Begin
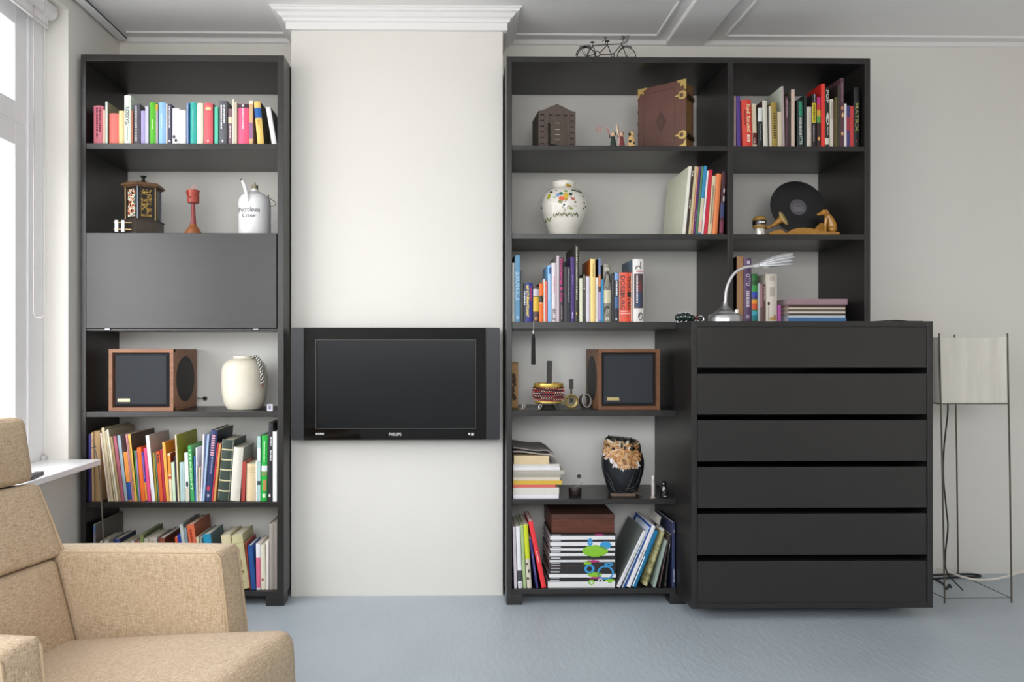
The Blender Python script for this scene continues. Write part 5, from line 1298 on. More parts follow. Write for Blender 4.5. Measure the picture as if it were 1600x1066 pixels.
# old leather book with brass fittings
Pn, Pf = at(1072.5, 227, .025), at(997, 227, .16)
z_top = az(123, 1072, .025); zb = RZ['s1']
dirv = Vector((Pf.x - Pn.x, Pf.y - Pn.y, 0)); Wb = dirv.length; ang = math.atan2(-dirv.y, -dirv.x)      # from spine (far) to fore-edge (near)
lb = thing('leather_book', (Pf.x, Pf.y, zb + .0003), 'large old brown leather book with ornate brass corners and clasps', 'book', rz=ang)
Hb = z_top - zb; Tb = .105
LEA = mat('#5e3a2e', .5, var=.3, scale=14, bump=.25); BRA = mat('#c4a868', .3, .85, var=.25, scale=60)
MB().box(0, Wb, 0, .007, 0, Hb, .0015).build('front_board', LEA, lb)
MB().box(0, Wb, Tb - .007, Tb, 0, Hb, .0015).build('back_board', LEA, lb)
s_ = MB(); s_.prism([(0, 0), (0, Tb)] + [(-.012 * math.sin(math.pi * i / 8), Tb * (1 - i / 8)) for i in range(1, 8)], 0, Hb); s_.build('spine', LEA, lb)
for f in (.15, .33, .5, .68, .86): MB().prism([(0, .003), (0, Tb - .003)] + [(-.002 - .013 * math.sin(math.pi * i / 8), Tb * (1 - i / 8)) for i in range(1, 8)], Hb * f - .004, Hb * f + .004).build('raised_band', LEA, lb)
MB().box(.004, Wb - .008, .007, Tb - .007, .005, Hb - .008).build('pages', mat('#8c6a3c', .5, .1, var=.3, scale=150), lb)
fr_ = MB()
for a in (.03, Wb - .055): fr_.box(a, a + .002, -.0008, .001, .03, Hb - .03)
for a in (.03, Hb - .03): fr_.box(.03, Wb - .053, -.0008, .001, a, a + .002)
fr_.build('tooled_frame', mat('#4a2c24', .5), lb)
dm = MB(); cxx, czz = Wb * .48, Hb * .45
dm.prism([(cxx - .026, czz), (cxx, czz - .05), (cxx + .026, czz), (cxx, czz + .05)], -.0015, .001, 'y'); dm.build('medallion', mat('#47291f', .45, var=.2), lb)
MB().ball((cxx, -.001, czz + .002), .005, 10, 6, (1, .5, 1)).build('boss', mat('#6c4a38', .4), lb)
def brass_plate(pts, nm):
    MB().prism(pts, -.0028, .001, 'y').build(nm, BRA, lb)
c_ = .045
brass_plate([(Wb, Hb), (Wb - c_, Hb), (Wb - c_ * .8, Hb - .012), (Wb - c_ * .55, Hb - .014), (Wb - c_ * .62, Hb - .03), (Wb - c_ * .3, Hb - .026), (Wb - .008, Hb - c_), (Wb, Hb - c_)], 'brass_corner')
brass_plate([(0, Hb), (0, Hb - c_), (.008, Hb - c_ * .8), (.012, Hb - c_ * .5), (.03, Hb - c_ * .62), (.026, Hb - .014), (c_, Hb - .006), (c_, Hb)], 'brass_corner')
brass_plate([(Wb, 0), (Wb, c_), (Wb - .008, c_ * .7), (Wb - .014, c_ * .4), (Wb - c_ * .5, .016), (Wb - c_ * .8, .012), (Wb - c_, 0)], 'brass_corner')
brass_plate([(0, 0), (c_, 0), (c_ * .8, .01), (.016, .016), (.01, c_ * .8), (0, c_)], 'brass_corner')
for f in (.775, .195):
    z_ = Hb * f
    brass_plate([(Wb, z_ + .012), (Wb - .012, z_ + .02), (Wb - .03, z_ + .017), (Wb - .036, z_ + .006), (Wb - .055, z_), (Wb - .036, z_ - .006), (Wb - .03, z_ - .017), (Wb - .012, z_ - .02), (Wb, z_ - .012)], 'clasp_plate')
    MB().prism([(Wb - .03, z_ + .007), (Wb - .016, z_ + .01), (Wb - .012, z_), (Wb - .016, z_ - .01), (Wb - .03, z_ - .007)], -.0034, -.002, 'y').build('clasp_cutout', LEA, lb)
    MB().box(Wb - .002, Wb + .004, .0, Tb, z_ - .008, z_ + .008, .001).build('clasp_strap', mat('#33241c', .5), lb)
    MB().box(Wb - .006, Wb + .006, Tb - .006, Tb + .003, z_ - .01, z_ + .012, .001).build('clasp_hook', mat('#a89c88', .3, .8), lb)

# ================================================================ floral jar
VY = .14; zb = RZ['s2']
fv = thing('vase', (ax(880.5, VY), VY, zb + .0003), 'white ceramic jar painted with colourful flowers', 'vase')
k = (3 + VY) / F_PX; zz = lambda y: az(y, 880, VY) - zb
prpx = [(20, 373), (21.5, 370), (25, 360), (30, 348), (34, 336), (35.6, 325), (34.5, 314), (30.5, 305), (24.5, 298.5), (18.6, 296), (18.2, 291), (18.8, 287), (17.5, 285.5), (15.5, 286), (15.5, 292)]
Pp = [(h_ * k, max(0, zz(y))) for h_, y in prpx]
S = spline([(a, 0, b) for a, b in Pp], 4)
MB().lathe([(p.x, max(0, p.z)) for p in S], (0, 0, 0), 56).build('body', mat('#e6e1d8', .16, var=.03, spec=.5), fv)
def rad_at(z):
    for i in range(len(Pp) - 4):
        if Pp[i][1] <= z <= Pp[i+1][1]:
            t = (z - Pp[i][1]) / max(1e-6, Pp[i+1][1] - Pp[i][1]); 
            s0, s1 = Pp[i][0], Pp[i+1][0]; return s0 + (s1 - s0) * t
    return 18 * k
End
[Given task]
All of the material above needs to be restated exactly, with no pictures.

[Result of the exercise]
The Blender Python script for this scene continues. Write part 5, from line 1298 on. More parts follow. Write for Blender 4.5. Measure the picture as if it were 1600x1066 pixels.
# old leather book with brass fittings
Pn, Pf = at(1072.5, 227, .025), at(997, 227, .16)
z_top = az(123, 1072, .025); zb = RZ['s1']
dirv = Vector((Pf.x - Pn.x, Pf.y - Pn.y, 0)); Wb = dirv.length; ang = math.atan2(-dirv.y, -dirv.x)      # from spine (far) to fore-edge (near)
lb = thing('leather_book', (Pf.x, Pf.y, zb + .0003), 'large old brown leather book with ornate brass corners and clasps', 'book', rz=ang)
Hb = z_top - zb; Tb = .105
LEA = mat('#5e3a2e', .5, var=.3, scale=14, bump=.25); BRA = mat('#c4a868', .3, .85, var=.25, scale=60)
MB().box(0, Wb, 0, .007, 0, Hb, .0015).build('front_board', LEA, lb)
MB().box(0, Wb, Tb - .007, Tb, 0, Hb, .0015).build('back_board', LEA, lb)
s_ = MB(); s_.prism([(0, 0), (0, Tb)] + [(-.012 * math.sin(math.pi * i / 8), Tb * (1 - i / 8)) for i in range(1, 8)], 0, Hb); s_.build('spine', LEA, lb)
for f in (.15, .33, .5, .68, .86): MB().prism([(0, .003), (0, Tb - .003)] + [(-.002 - .013 * math.sin(math.pi * i / 8), Tb * (1 - i / 8)) for i in range(1, 8)], Hb * f - .004, Hb * f + .004).build('raised_band', LEA, lb)
MB().box(.004, Wb - .008, .007, Tb - .007, .005, Hb - .008).build('pages', mat('#8c6a3c', .5, .1, var=.3, scale=150), lb)
fr_ = MB()
for a in (.03, Wb - .055): fr_.box(a, a + .002, -.0008, .001, .03, Hb - .03)
for a in (.03, Hb - .03): fr_.box(.03, Wb - .053, -.0008, .001, a, a + .002)
fr_.build('tooled_frame', mat('#4a2c24', .5), lb)
dm = MB(); cxx, czz = Wb * .48, Hb * .45
dm.prism([(cxx - .026, czz), (cxx, czz - .05), (cxx + .026, czz), (cxx, czz + .05)], -.0015, .001, 'y'); dm.build('medallion', mat('#47291f', .45, var=.2), lb)
MB().ball((cxx, -.001, czz + .002), .005, 10, 6, (1, .5, 1)).build('boss', mat('#6c4a38', .4), lb)
def brass_plate(pts, nm):
    MB().prism(pts, -.0028, .001, 'y').build(nm, BRA, lb)
c_ = .045
brass_plate([(Wb, Hb), (Wb - c_, Hb), (Wb - c_ * .8, Hb - .012), (Wb - c_ * .55, Hb - .014), (Wb - c_ * .62, Hb - .03), (Wb - c_ * .3, Hb - .026), (Wb - .008, Hb - c_), (Wb, Hb - c_)], 'brass_corner')
brass_plate([(0, Hb), (0, Hb - c_), (.008, Hb - c_ * .8), (.012, Hb - c_ * .5), (.03, Hb - c_ * .62), (.026, Hb - .014), (c_, Hb - .006), (c_, Hb)], 'brass_corner')
brass_plate([(Wb, 0), (Wb, c_), (Wb - .008, c_ * .7), (Wb - .014, c_ * .4), (Wb - c_ * .5, .016), (Wb - c_ * .8, .012), (Wb - c_, 0)], 'brass_corner')
brass_plate([(0, 0), (c_, 0), (c_ * .8, .01), (.016, .016), (.01, c_ * .8), (0, c_)], 'brass_corner')
for f in (.775, .195):
    z_ = Hb * f
    brass_plate([(Wb, z_ + .012), (Wb - .012, z_ + .02), (Wb - .03, z_ + .017), (Wb - .036, z_ + .006), (Wb - .055, z_), (Wb - .036, z_ - .006), (Wb - .03, z_ - .017), (Wb - .012, z_ - .02), (Wb, z_ - .012)], 'clasp_plate')
    MB().prism([(Wb - .03, z_ + .007), (Wb - .016, z_ + .01), (Wb - .012, z_), (Wb - .016, z_ - .01), (Wb - .03, z_ - .007)], -.0034, -.002, 'y').build('clasp_cutout', LEA, lb)
    MB().box(Wb - .002, Wb + .004, .0, Tb, z_ - .008, z_ + .008, .001).build('clasp_strap', mat('#33241c', .5), lb)
    MB().box(Wb - .006, Wb + .006, Tb - .006, Tb + .003, z_ - .01, z_ + .012, .001).build('clasp_hook', mat('#a89c88', .3, .8), lb)

# ================================================================ floral jar
VY = .14; zb = RZ['s2']
fv = thing('vase', (ax(880.5, VY), VY, zb + .0003), 'white ceramic jar painted with colourful flowers', 'vase')
k = (3 + VY) / F_PX; zz = lambda y: az(y, 880, VY) - zb
prpx = [(20, 373), (21.5, 370), (25, 360), (30, 348), (34, 336), (35.6, 325), (34.5, 314), (30.5, 305), (24.5, 298.5), (18.6, 296), (18.2, 291), (18.8, 287), (17.5, 285.5), (15.5, 286), (15.5, 292)]
Pp = [(h_ * k, max(0, zz(y))) for h_, y in prpx]
S = spline([(a, 0, b) for a, b in Pp], 4)
MB().lathe([(p.x, max(0, p.z)) for p in S], (0, 0, 0), 56).build('body', mat('#e6e1d8', .16, var=.03, spec=.5), fv)
def rad_at(z):
    for i in range(len(Pp) - 4):
        if Pp[i][1] <= z <= Pp[i+1][1]:
            t = (z - Pp[i][1]) / max(1e-6, Pp[i+1][1] - Pp[i][1]); 
            s0, s1 = Pp[i][0], Pp[i+1][0]; return s0 + (s1 - s0) * t
    return 18 * k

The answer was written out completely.